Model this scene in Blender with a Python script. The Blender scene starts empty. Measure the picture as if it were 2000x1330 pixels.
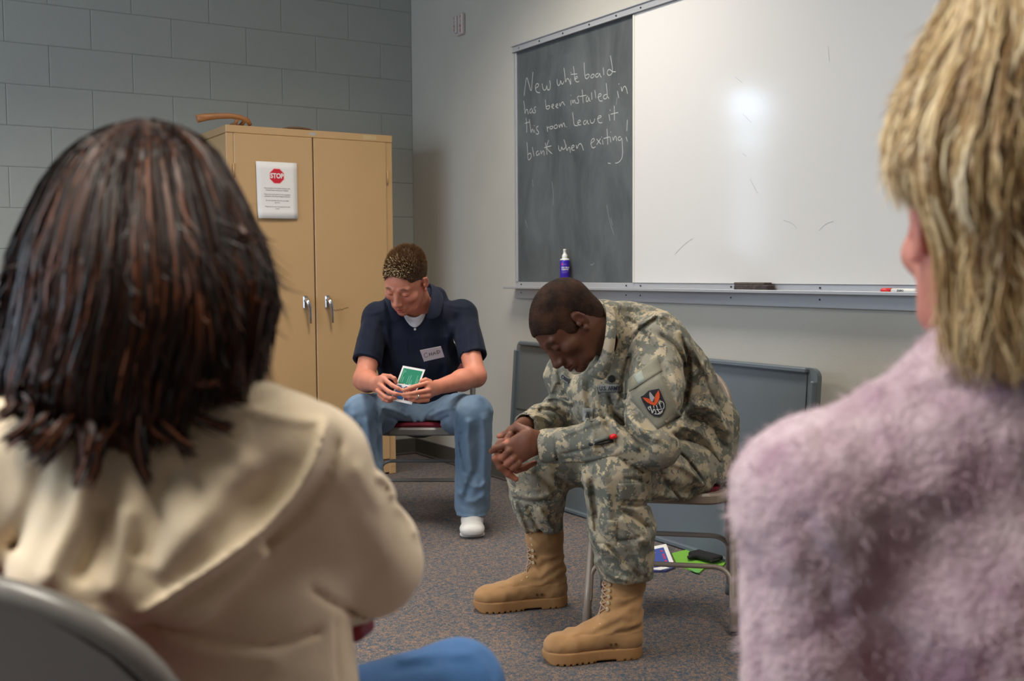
import bpy, math, random
import numpy as np
from mathutils import Vector, Matrix
random.seed(7); rng = np.random.default_rng(7)
SC = bpy.context.scene; COL = SC.collection
PI = math.pi
def srgb(r, g, b):
    return tuple(((c/255)/12.92 if c/255 <= .04045 else ((c/255+.055)/1.055)**2.4) for c in (r, g, b))
# ------------------------------------------------------------------ camera
CF = 2108.85; CC = np.array([-3.00948, -5.87431, 1.10625]); YAW, PIT, ROL = .563136, -.0634985, -.0063371
_F = np.array([math.sin(YAW)*math.cos(PIT), math.cos(YAW)*math.cos(PIT), math.sin(PIT)])
_R = np.array([math.cos(YAW), -math.sin(YAW), 0.]); _U = np.cross(_R, _F)
_R, _U = math.cos(ROL)*_R+math.sin(ROL)*_U, -math.sin(ROL)*_R+math.cos(ROL)*_U
cam = bpy.data.objects.new('camera', bpy.data.cameras.new('camera')); COL.objects.link(cam)
cam.matrix_world = Matrix(((_R[0], _U[0], -_F[0], CC[0]), (_R[1], _U[1], -_F[1], CC[1]), (_R[2], _U[2], -_F[2], CC[2]), (0, 0, 0, 1)))
cam.data.sensor_width = 36; cam.data.lens = CF/2000*36
cam.data.clip_start = .05
cam.data.dof.use_dof = True; cam.data.dof.focus_distance = 3.8; cam.data.dof.aperture_fstop = 4.4
SC.camera = cam
def at(px, py, d):
    """world point seen at a pixel, d metres ahead of the camera"""
    return CC + d*(_F+_R*((px-1000)/CF)-_U*((py-665)/CF))
def onplane(px, py, axis, val):
    r = _F+_R*((px-1000)/CF)-_U*((py-665)/CF)
    return CC+(val-CC[axis])/r[axis]*r
FH = np.array([math.sin(YAW), math.cos(YAW), 0.]); RH = np.array([math.cos(YAW), -math.sin(YAW), 0.]); ZZ = np.array([0, 0, 1.])
def off(lat, dep, up): return RH*lat+FH*dep+ZZ*up
# ------------------------------------------------------------------ light and exposure
SC.view_settings.view_transform = 'Standard'; SC.view_settings.look = 'None'
SC.view_settings.gamma = 1; SC.view_settings.use_curve_mapping = False
SC.view_settings.exposure = 0.0
W = bpy.data.worlds.new('world'); SC.world = W; W.use_nodes = True
W.node_tree.nodes['Background'].inputs[0].default_value = (.62, .78, 1, 1)
W.node_tree.nodes['Background'].inputs[1].default_value = 1.2
def area(name, loc, sx, sy, power, color, rot=(0, 0, 0), spread=180):
    l = bpy.data.lights.new(name, 'AREA'); l.shape = 'RECTANGLE'; l.size = sx; l.size_y = sy
    l.energy = power; l.color = color; l.spread = math.radians(spread)
    o = bpy.data.objects.new(name, l); o.location = loc; o.rotation_euler = rot; COL.objects.link(o); return o
TROFFERS = [(-.95, -2.2), (-3.5, -2.2), (-.95, -5.0), (-3.5, -5.0), (-5.3, -3.6)]
for i, (x, y) in enumerate(TROFFERS):
    area('troffer_light', (x, y, 2.99), .56, 1.15, (34, 42, 23, 36, 24)[i], (1, .92, .81), spread=135)
# daylight through the tall windows of the far wall and of the left-hand wall
for wz, wh, wp in ((2.345, .25, 5.6), (2.10, .13, 1.9), (1.62, .80, 3.6)):
    area('window_daylight', (-2.90, .12, wz), .40, wh, wp, (.60, .78, 1), rot=(-PI/2, 0, 0))
area('window_daylight_side', (-6.1, -2.6, 1.7), 1.5, 3.4, 98, (.70, .84, 1), rot=(0, -PI/2, 0))
# ------------------------------------------------------------------ materials
MATS = {}
def mat(name, col, rough=.6, metal=0., spec=.5, var=0., vscale=8., bump=0., bscale=60., col2=None, vcol=False, coat=0., sheen=0., stretch=None, detail=4, sss=0., bdist=.01):
    if name in MATS: return MATS[name]
    m = bpy.data.materials.new(name); m.use_nodes = True; nt = m.node_tree; b = nt.nodes['Principled BSDF']
    c = srgb(*col)
    b.inputs['Base Color'].default_value = (*c, 1); b.inputs['Roughness'].default_value = rough
    b.inputs['Metallic'].default_value = metal; b.inputs['Specular IOR Level'].default_value = spec
    b.inputs['Coat Weight'].default_value = coat; b.inputs['Sheen Weight'].default_value = sheen
    if sss: b.inputs['Subsurface Weight'].default_value = sss; b.inputs['Subsurface Radius'].default_value = (.012, .005, .003); b.inputs['Subsurface Scale'].default_value = 1
    tc = nt.nodes.new('ShaderNodeTexCoord'); vec = tc.outputs['Object']
    if stretch:
        mp = nt.nodes.new('ShaderNodeMapping'); mp.inputs['Scale'].default_value = stretch
        nt.links.new(vec, mp.inputs[0]); vec = mp.outputs[0]
    base = None
    if vcol:
        a = nt.nodes.new('ShaderNodeVertexColor'); a.layer_name = 'col'; base = a.outputs[0]
    if var or col2:
        n = nt.nodes.new('ShaderNodeTexNoise'); n.inputs['Scale'].default_value = vscale; n.inputs['Detail'].default_value = detail
        nt.links.new(vec, n.inputs['Vector'])
        r = nt.nodes.new('ShaderNodeMapRange'); r.inputs[1].default_value = .3; r.inputs[2].default_value = .7
        nt.links.new(n.outputs[0], r.inputs[0])
        mx = nt.nodes.new('ShaderNodeMix'); mx.data_type = 'RGBA'
        nt.links.new(r.outputs[0], mx.inputs[0])
        if base is not None:
            hi = nt.nodes.new('ShaderNodeMix'); hi.data_type = 'RGBA'; hi.blend_type = 'MULTIPLY'; hi.inputs[0].default_value = 1
            nt.links.new(base, hi.inputs[6]); hi.inputs[7].default_value = (1-var, 1-var, 1-var, 1)
            nt.links.new(hi.outputs[2], mx.inputs[6]); nt.links.new(base, mx.inputs[7])
        else:
            c2 = srgb(*col2) if col2 else tuple(x*(1-var) for x in c)
            mx.inputs[6].default_value = (*c2, 1); mx.inputs[7].default_value = (*c, 1)
        base = mx.outputs[2]
    if base is not None: nt.links.new(base, b.inputs['Base Color'])
    if bump:
        n = nt.nodes.new('ShaderNodeTexNoise'); n.inputs['Scale'].default_value = bscale; n.inputs['Detail'].default_value = 5
        nt.links.new(vec, n.inputs['Vector'])
        bp = nt.nodes.new('ShaderNodeBump'); bp.inputs['Strength'].default_value = bump; bp.inputs['Distance'].default_value = bdist
        nt.links.new(n.outputs[0], bp.inputs['Height']); nt.links.new(bp.outputs[0], b.inputs['Normal'])
    MATS[name] = m; return m
# ------------------------------------------------------------------ object helpers
def link(name, me, parent=None, loc=None):
    o = bpy.data.objects.new(name, me); COL.objects.link(o)
    if loc is not None: o.location = loc
    if parent is not None: o.parent = parent
    return o
def tag(o, label=None, cat=None, group=None, kind=None):
    if label: o['label'] = label
    if cat: o['category'] = cat
    if group: o['group'] = group
    if kind: o['kind'] = kind
    return o
def empty(name, loc, label=None, cat=None, group=None, rz=0):
    o = bpy.data.objects.new(name, None); COL.objects.link(o); o.location = loc; o.rotation_euler = (0, 0, rz)
    o.empty_display_size = .1
    return tag(o, label, cat, group)
class MB:
    """gathers simple solids, then builds ONE mesh object"""
    def __init__(s): s.v = []; s.f = []; s.m = []; s.sm = []
    def add(s, vs, fs, mi=0, smooth=False):
        n = len(s.v); s.v += [tuple(map(float, v)) for v in vs]
        for f in fs: s.f.append(tuple(i+n for i in f)); s.m.append(mi); s.sm.append(smooth)
        return s
    def box(s, c, size, mi=0, R=None, bev=0.):
        c = np.array(c, float); h = np.array(size, float)/2; b = min(bev, *(h*.98)) if bev else 0
        R = np.eye(3) if R is None else np.array(R, float)
        if not b:
            vs = [c+R@(h*np.array([x, y, z])) for x in (-1, 1) for y in (-1, 1) for z in (-1, 1)]
            return s.add(vs, [(0, 1, 3, 2), (4, 6, 7, 5), (0, 4, 5, 1), (2, 3, 7, 6), (0, 2, 6, 4), (1, 5, 7, 3)], mi)
        vs = []; idx = {}
        for x in (-1, 1):
            for y in (-1, 1):
                for z in (-1, 1):
                    for ax in range(3):
                        q = h-b; q = q.copy(); q[ax] = h[ax]
                        idx[(x, y, z, ax)] = len(vs); vs.append(c+R@(q*np.array([x, y, z])))
        fs = []
        for ax in range(3):
            o1, o2 = [a for a in range(3) if a != ax]
            for sg in (-1, 1):
                def k(a, b_):
                    t = [0, 0, 0]; t[ax] = sg; t[o1] = a; t[o2] = b_; return idx[(*t, ax)]
                q = [k(-1, -1), k(1, -1), k(1, 1), k(-1, 1)]
                if (sg > 0) == (ax == 1): q = q[::-1]
                fs.append(tuple(q))
            for a in (-1, 1):
                for b_ in (-1, 1):
                    t0 = [0, 0, 0]; t1 = [0, 0, 0]; t0[o1] = t1[o1] = a; t0[o2] = t1[o2] = b_; t0[ax] = -1; t1[ax] = 1
                    q = [idx[(*t0, o1)], idx[(*t1, o1)], idx[(*t1, o2)], idx[(*t0, o2)]]
                    fs.append(tuple(q))
        for x in (-1, 1):
            for y in (-1, 1):
                for z in (-1, 1): fs.append((idx[(x, y, z, 0)], idx[(x, y, z, 1)], idx[(x, y, z, 2)]))
        return s.add(vs, fs, mi)
    def tube(s, pts, r, n=10, mi=0, cap=True, flat=1., up=None):
        pts = [np.array(p, float) for p in pts]; m = len(pts)
        rs = r if hasattr(r, '__len__') else [r]*m
        T = [pts[min(i+1, m-1)]-pts[max(i-1, 0)] for i in range(m)]; T = [t/(np.linalg.norm(t)+1e-12) for t in T]
        a = np.array(up, float) if up is not None else (np.array([0, 0, 1.]) if abs(T[0][2]) < .9 else np.array([1., 0, 0]))
        vs = []; u = a
        for i in range(m):
            u = u-T[i]*(u@T[i]); u = u/(np.linalg.norm(u)+1e-12); w = np.cross(T[i], u)
            for k in range(n):
                t = 2*PI*k/n; vs.append(pts[i]+rs[i]*(math.cos(t)*u*flat+math.sin(t)*w))
        fs = [(i*n+k, i*n+(k+1) % n, (i+1)*n+(k+1) % n, (i+1)*n+k) for i in range(m-1) for k in range(n)]
        s.add(vs, fs, mi, True)
        if cap:
            b0 = len(s.v)-m*n
            s.f += [tuple(b0+k for k in range(n))[::-1], tuple(b0+(m-1)*n+k for k in range(n))]; s.m += [mi]*2; s.sm += [False]*2
        return s
    def lathe(s, c, prof, n=24, mi=0, R=None):
        R = np.eye(3) if R is None else np.array(R, float); c = np.array(c, float)
        vs = [c+R@np.array([r*math.cos(2*PI*k/n), r*math.sin(2*PI*k/n), z]) for r, z in prof for k in range(n)]
        fs = [(i*n+k, i*n+(k+1) % n, (i+1)*n+(k+1) % n, (i+1)*n+k) for i in range(len(prof)-1) for k in range(n)]
        fs += [tuple(range(n))[::-1], tuple((len(prof)-1)*n+k for k in range(n))]
        return s.add(vs, fs, mi, True)
    def prism(s, pts, nrm, h, mi=0):
        """flat polygon (3-D points) extruded by h along nrm"""
        pts = [np.array(p, float) for p in pts]; nrm = np.array(nrm, float)*h; n = len(pts)
        vs = pts+[p+nrm for p in pts]
        fs = [tuple(range(n))[::-1], tuple(range(n, 2*n))]+[(k, (k+1) % n, n+(k+1) % n, n+k) for k in range(n)]
        return s.add(vs, fs, mi)
    def ribbon(s, pts, nrm, w, mi=0):
        pts = [np.array(p, float) for p in pts]; nrm = np.array(nrm, float)
        vs = []
        for i, p in enumerate(pts):
            t = pts[min(i+1, len(pts)-1)]-pts[max(i-1, 0)]; t = t/(np.linalg.norm(t)+1e-9); sd = np.cross(t, nrm)
            vs += [p+sd*w/2, p-sd*w/2]
        fs = [(2*i, 2*i+1, 2*i+3, 2*i+2) for i in range(len(pts)-1)]
        return s.add(vs, fs, mi)
    def mesh(s, name, mats, org=(0, 0, 0), cols=None):
        me = bpy.data.meshes.new(name); o = np.array(org, float)
        me.from_pydata([tuple(np.array(v)-o) for v in s.v], [], s.f)
        for m in (mats if isinstance(mats, (list, tuple)) else [mats]): me.materials.append(m)
        me.polygons.foreach_set('material_index', s.m); me.polygons.foreach_set('use_smooth', s.sm)
        me.update(); return me
    def build(s, name, mats, parent=None, org=None, loc=None):
        """vertices are given in the parent's own frame unless org (world origin to subtract) is given"""
        return link(name, s.mesh(name, mats, org if org is not None else (0, 0, 0)), parent, loc)
def fixnormals(me):
    import bmesh
    bm = bmesh.new(); bm.from_mesh(me); bmesh.ops.recalc_face_normals(bm, faces=bm.faces); bm.to_mesh(me); bm.free()
def text_mesh(txt, size, extrude=.0002, bold=0., align='CENTER', space=1.):
    cu = bpy.data.curves.new('lettering', 'FONT'); cu.body = txt; cu.size = size; cu.extrude = extrude; cu.offset = bold
    cu.align_x = align; cu.align_y = 'CENTER'; cu.resolution_u = 3; cu.space_character = space
    o = bpy.data.objects.new('lettering', cu); COL.objects.link(o)
    dg = bpy.context.evaluated_depsgraph_get(); me = bpy.data.meshes.new_from_object(o.evaluated_get(dg))
    bpy.data.objects.remove(o); return me
def place_text(name, txt, size, pos, xdir, ydir, m, parent, bold=0., align='CENTER', extrude=.0002, sx=1., space=1.):
    me = text_mesh(txt, size, extrude, bold, align, space)
    x = Vector(xdir).normalized(); y = Vector(ydir).normalized(); z = x.cross(y)
    M = Matrix(((x[0]*sx, y[0], z[0], pos[0]), (x[1]*sx, y[1], z[1], pos[1]), (x[2]*sx, y[2], z[2], pos[2]), (0, 0, 0, 1)))
    me.transform(M); me.materials.clear(); me.materials.append(m)
    return link(name, me, parent)
def copy_tree(o, parent=None):
    c = o.copy(); COL.objects.link(c); c.parent = parent
    for ch in o.children: copy_tree(ch, c)
    return c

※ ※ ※

GOAL OF THE EXERCISE: Copy every single line of the material above that holds "scene".

ANSWER IN FULL:
Model this scene in Blender with a Python script. The Blender scene starts empty. Measure the picture as if it were 2000x1330 pixels.
SC = bpy.context.scene; COL = SC.collection